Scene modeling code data
+ + + + +

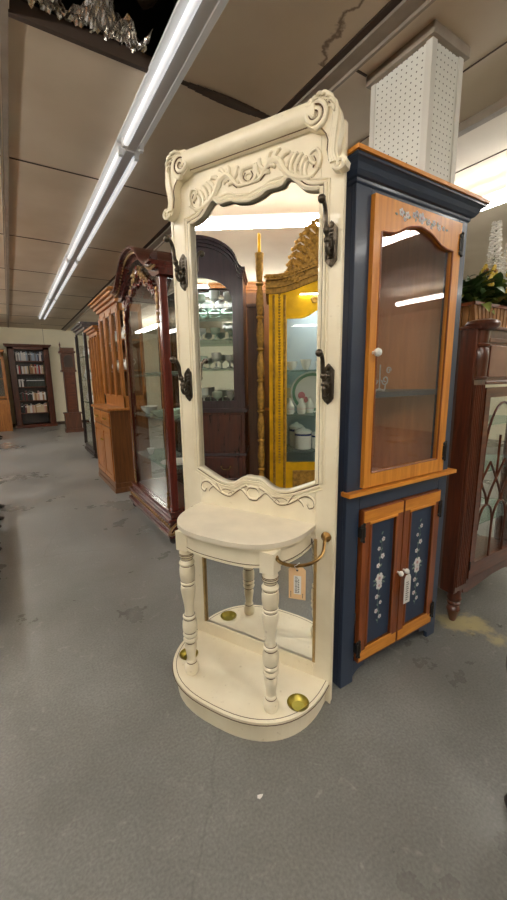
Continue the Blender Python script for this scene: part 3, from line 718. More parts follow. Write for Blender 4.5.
for dx, dz, r in ((0, 0, .021), (-.045, .006, .012), (.045, -.002, .012), (-.085, .002, .013), (.08, .004, .011), (-.12, .008, .015), (.115, -.004, .013), (.145, .0, .010), (-.03, .016, .009), (.065, -.014, .009), (-.1, -.012, .010)):
    flower(q, cx+dx, -.0165, 1.947+dz-abs(dx)*.08, r, 5, dx*30)
for dx, a in ((-.02, 2.5), (.02, .6), (-.065, 3.6), (.062, -.4), (-.14, 3.0), (.16, .1), (-.1, 1.9), (.1, 1.2), (0.03, -1), (-.03, -2.1)): pleaf(q, cx+dx, -.0165, 1.945-abs(dx)*.08, a, .018)
q.build('painted_flowers', fl, ud)
# lower doors
def lower_door(x0, x1, hx, kx):
    d = MB(); z0, z1 = .100, .808; ix0, ix1, iz0, iz1 = x0+.052, x1-.052, .168, .742
    d.prism([(x0, z0), (x1, z0), (x1, z1), (x0, z1)], 'y', -.016, .006, [[(ix0, iz0), (ix1, iz0), (ix1, iz1), (ix0, iz1)]])
    d = d.build('lower_door', 'pine_red', bc, smooth=False, bevel=.002)
    b = MB()
    for (a0, a1, b0, b1) in ((ix0-.012, ix1+.012, iz0-.012, iz0), (ix0-.012, ix1+.012, iz1, iz1+.012)): b.box(a0, a1, -.020, -.008, b0, b1)
    b.mi = 1
    for (a0, a1, b0, b1) in ((ix0-.012, ix0, iz0, iz1), (ix1, ix1+.012, iz0, iz1)): b.box(a0, a1, -.020, -.008, b0, b1)
    b.build('panel_moulding', ['pine_x', 'pine_red'], d, smooth=False, bevel=.002)
    for za, zb in ((z0+.006, z0+.054), (z1-.054, z1-.004)): MB().box(x0+.004, x1-.004, -.0175, -.0155, za, zb).build('door_rail', 'pine_x', d, smooth=False, bevel=.001)
    MB().box(ix0, ix1, -.006, -.002, iz0, iz1).build('panel', 'navy_panel', d, smooth=False)
    q = MB(); mx = (ix0+ix1)/2; zc = .455
    flower(q, mx, -.0065, zc+.012, .026, 6); flower(q, mx, -.0065, zc-.024, .020, 6, .5)
    for i, (dz, r) in enumerate(((.075, .012), (.115, .013), (.155, .010), (.195, .011), (-.075, .012), (-.11, .010), (-.145, .012), (-.18, .011))):
        flower(q, mx+(.014 if i % 2 else -.012), -.0065, zc+dz, r, 5, i)
    for i in range(12): dz = -.20+i*.038; pleaf(q, mx, -.0065, zc+dz, (.9 if i % 2 else 2.2), .017)
    for a in (.2, 2.9, -.4, 3.5): pleaf(q, mx+.02*cos(a), -.0065, zc+.02*sin(a), a, .022)
    q.mi = 2; q.tube([(mx+.006*sin(k*.9), -.0062, zc-.21+.024*k) for k in range(18)], .0011, 4)
    q.build('painted_flowers', fl, d)
    q = MB(); q.lathe([(.005, 0), (.006, -.010), (.012, -.015), (.013, -.022), (.009, -.028), (.001, -.030)], (kx, -.016, .468), 14, 'y'); q.build('knob', 'porcelain', d)
    hinge(hx, .715, d, .075); hinge(hx, .175, d, .075)
lower_door(ub(1.166), ub(1.424), ub(1.166), ub(1.406)); lower_door(ub(1.430), ub(1.70), ub(1.70), ub(1.447))
tg = thing('price_tag', 'narrow white price tag hanging from a lower knob of the navy cabinet', 'tag', (1.447, .992, .468))
q = MB(); q.prism([(-.022, -.030), (-.014, -.014), (.014, -.014), (.022, -.030), (.022, -.155), (-.022, -.155)], 'y', -.0008, .0008); q.build('card', 'label', tg, smooth=False)
q = MB(); q.tube([(0, -.001, -.022), (-.006, -.002, -.004), (0, .002, .014), (.006, -.002, -.004), (0, -.001, -.022)], .0011, 5); q.build('string', 'string', tg)
q = MB()
for k in range(9): q.box(-.010, .010 if k % 2 else .006, -.0013, -.0008, -.14+.011*k, -.1365+.011*k)
q.build('printed_marks', 'ink', tg, smooth=False)
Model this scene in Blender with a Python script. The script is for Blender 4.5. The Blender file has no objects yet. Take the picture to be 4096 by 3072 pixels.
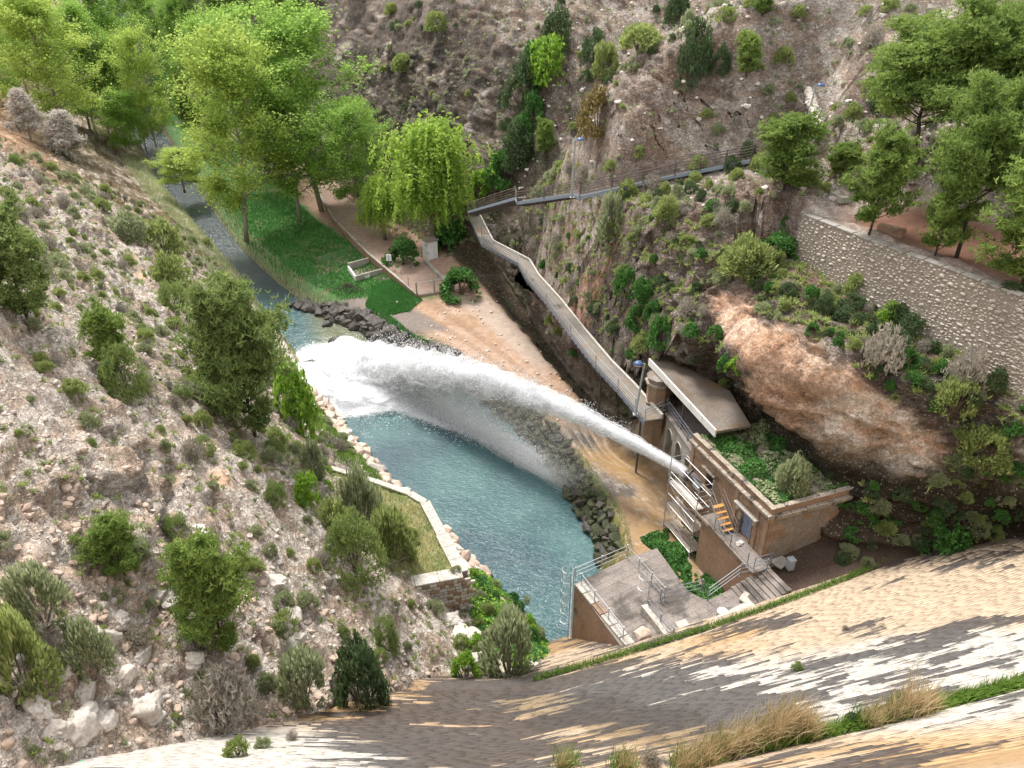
import bpy, bmesh, math, random
import numpy as np
from mathutils import Vector, Matrix
from mathutils.bvhtree import BVHTree

# ------------------------------------------------------------------ camera, sky, sun, exposure
S = bpy.context.scene
COL = S.collection
PITCH = math.radians(29.5); CP, SP = math.cos(PITCH), math.sin(PITCH)
FPX = 3094.0; CAM = Vector((0, 0, 42.0))
cd = bpy.data.cameras.new('camera'); cam = bpy.data.objects.new('camera', cd); COL.objects.link(cam)
cam.location = CAM; cam.rotation_euler = (math.radians(90) - PITCH, 0, 0)
cd.sensor_width = 36.0; cd.lens = 36.0 * FPX / 4096.0; cd.clip_start = 0.3; cd.clip_end = 2000
S.camera = cam
w = bpy.data.worlds.new('World'); S.world = w; w.use_nodes = True
nt = w.node_tree
sky = nt.nodes.new('ShaderNodeTexSky'); sky.sky_type = 'NISHITA'; sky.sun_disc = False
SUN_EL, SUN_AZ = math.radians(58), math.radians(-30)      # azimuth from +Y, clockwise: light comes down the gorge from beyond
sky.sun_elevation = SUN_EL; sky.sun_rotation = SUN_AZ
sky.dust_density = 2.5; sky.air_density = 1.0; sky.ozone_density = 1.0
bg = nt.nodes['Background']; cl_n = nt.nodes.new('ShaderNodeTexNoise'); cl_n.inputs['Scale'].default_value = 1.6; cl_n.inputs['Detail'].default_value = 5
cl_t = nt.nodes.new('ShaderNodeTexCoord'); nt.links.new(cl_t.outputs['Generated'], cl_n.inputs['Vector'])
cl_r = nt.nodes.new('ShaderNodeValToRGB'); cl_r.color_ramp.elements[0].position = .3; cl_r.color_ramp.elements[0].color = (.45, .45, .45, 1); cl_r.color_ramp.elements[1].position = .6; cl_r.color_ramp.elements[1].color = (.85, .85, .85, 1)
nt.links.new(cl_n.outputs['Fac'], cl_r.inputs['Fac'])
cl_m = nt.nodes.new('ShaderNodeMix'); cl_m.data_type = 'RGBA'; cl_m.inputs[7].default_value = (6.6, 6.3, 5.9, 1)      # broken bright cloud over the blue
nt.links.new(cl_r.outputs['Color'], cl_m.inputs[0]); nt.links.new(sky.outputs[0], cl_m.inputs[6]); nt.links.new(cl_m.outputs[2], bg.inputs[0]); bg.inputs[1].default_value = 0.15
sl = bpy.data.lights.new('sun', 'SUN'); sl.energy = 2.6; sl.angle = math.radians(14.0); sl.color = (1.0, 0.95, 0.88)
so = bpy.data.objects.new('sun', sl); COL.objects.link(so)
sd = Vector((math.sin(SUN_AZ) * math.cos(SUN_EL), math.cos(SUN_AZ) * math.cos(SUN_EL), math.sin(SUN_EL)))
so.rotation_euler = sd.to_track_quat('Z', 'Y').to_euler(); so.location = (0, 0, 90)
S.view_settings.view_transform = 'Standard'; S.view_settings.look = 'None'
S.view_settings.exposure = 1.12; S.view_settings.gamma = 1.0
S.render.engine = 'CYCLES'; S.cycles.transparent_max_bounces = 40; S.cycles.max_bounces = 10; S.cycles.diffuse_bounces = 5; S.cycles.transmission_bounces = 8

R = random.Random(7); NR = np.random.RandomState(7)

# ------------------------------------------------------------------ helpers
def ray(px, py):
    u, v = (px - 2048) / FPX, (py - 1536) / FPX
    return Vector((u, CP - v * SP, -(SP + v * CP)))
def P(px, py, z):
    d = ray(px, py); t = (z - CAM.z) / d.z
    return CAM + d * t
def PY(px, py, y):
    d = ray(px, py); return CAM + d * (y / d.y)
def proj(p):
    dx, dy, dz = p[0], p[1], CAM.z - p[2]
    Z = dy * CP + dz * SP
    return 2048 + FPX * dx / Z, 1536 + FPX * (dz * CP - dy * SP) / Z, Z

def hash3(i, j, k, seed):
    n = (i.astype(np.int64) * 374761393 + j.astype(np.int64) * 668265263 + k.astype(np.int64) * 2147483647 + seed * 1274126177) & 0xFFFFFFFF
    n = (n ^ (n >> 13)) * 1274126177 & 0xFFFFFFFF
    n = (n ^ (n >> 16)) & 0xFFFFFFFF
    return n.astype(np.float64) / 4294967295.0
def vnoise(p, scale=1.0, seed=0):
    q = np.asarray(p, float) * scale
    i = np.floor(q).astype(np.int64); f = q - i; f = f * f * (3 - 2 * f)
    r = 0
    for a in (0, 1):
        for b in (0, 1):
            for c in (0, 1):
                wgt = (f[:, 0] if a else 1 - f[:, 0]) * (f[:, 1] if b else 1 - f[:, 1]) * (f[:, 2] if c else 1 - f[:, 2])
                r = r + wgt * hash3(i[:, 0] + a, i[:, 1] + b, i[:, 2] + c, seed)
    return r
def fbm(p, scale=1.0, octs=4, seed=0, gain=0.5):
    r = 0; a = 1; s = 0
    for o in range(octs):
        r = r + a * (vnoise(p, scale * 2.03 ** o, seed + o * 17) * 2 - 1); s += a; a *= gain
    return r / s
def ridged(p, scale=1.0, octs=4, seed=0, gain=0.55):
    r = 0; a = 1; s = 0
    for o in range(octs):
        r = r + a * (1 - np.abs(vnoise(p, scale * 2.1 ** o, seed + o * 31) * 2 - 1) * 2); s += a; a *= gain
    return r / s
def sstep(a, b, x):
    t = np.clip((x - a) / (b - a), 0, 1); return t * t * (3 - 2 * t)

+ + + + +

_WHAT YOU SHOULD DO_:
Nothing but the lines from the one containing "Model this scene" through the one containing "from mathutils.bvhtree import BVHTree" should appear in your copy, exactly as written and without pictures.

_COMPLETE RESPONSE_:
Model this scene in Blender with a Python script. The script is for Blender 4.5. The Blender file has no objects yet. Take the picture to be 4096 by 3072 pixels.
import bpy, bmesh, math, random
import numpy as np
from mathutils import Vector, Matrix
from mathutils.bvhtree import BVHTree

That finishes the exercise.